Sortir de la minorité, au sens de Kant, c’est aussi sortir de l’imposture générale, du temps court et de la précipitation. Nous ne pouvons pas réitérer les erreurs du congrès de Caen et limiter nos débats, à de simples enjeux tactiques entre différentes « sensibilités » ou à la préparation des élections présidentielles de 2017. Ce cadre est dépassé.
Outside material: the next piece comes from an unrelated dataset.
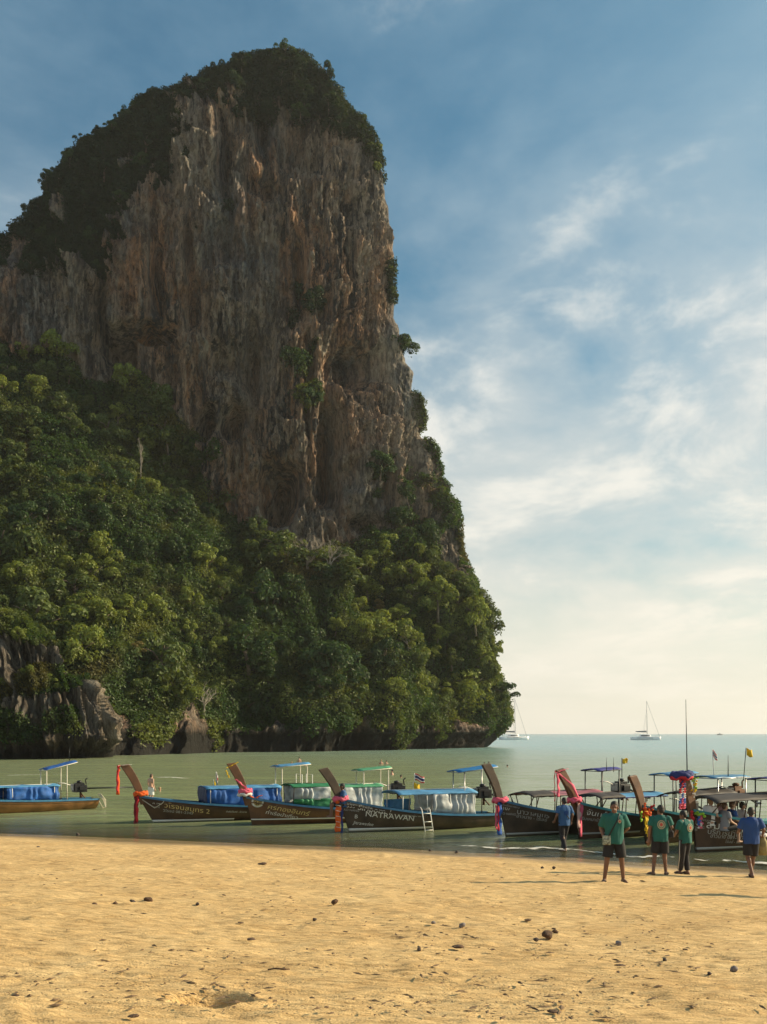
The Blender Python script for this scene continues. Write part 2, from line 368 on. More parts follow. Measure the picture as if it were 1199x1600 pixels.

Face aux enjeux, donnons-nous d’abord les outils d’analyses susceptibles de nous aider à penser collectivement la situation présente et à venir.
Le conseil fédéral réuni le 4 et 5 juillet 2015 décide :
1) De faire du prochain congrès une étape dans la mobilisation d’EELV et du monde de l’écologie.
À cet effet, Le conseil fédéral décide :
2) de préparer un texte de cadrage sous forme d’une motion présentée au prochain Conseil fédéral qui :
– définira les enjeux et les objectifs politiques du congrès ;
– définira la méthode participative de préparation du congrès dans une dynamique d’ouverture permettant d’associer l’ensemble des adhérent-e-s / coopérateur-e-s durant le premier semestre 2016 et d’organiser dans chaque région, des réunions autour des enjeux clefs de la période ;
– définira les principales questions auxquelles les motions d’orientations devront répondre.
3) de confier la rédaction du texte de cadrage à un groupe ad-hoc, en lien avec le BE, composé à parité de 2 membres de chaque sensibilité et de 2 Conseillers fédéraux hors-motion.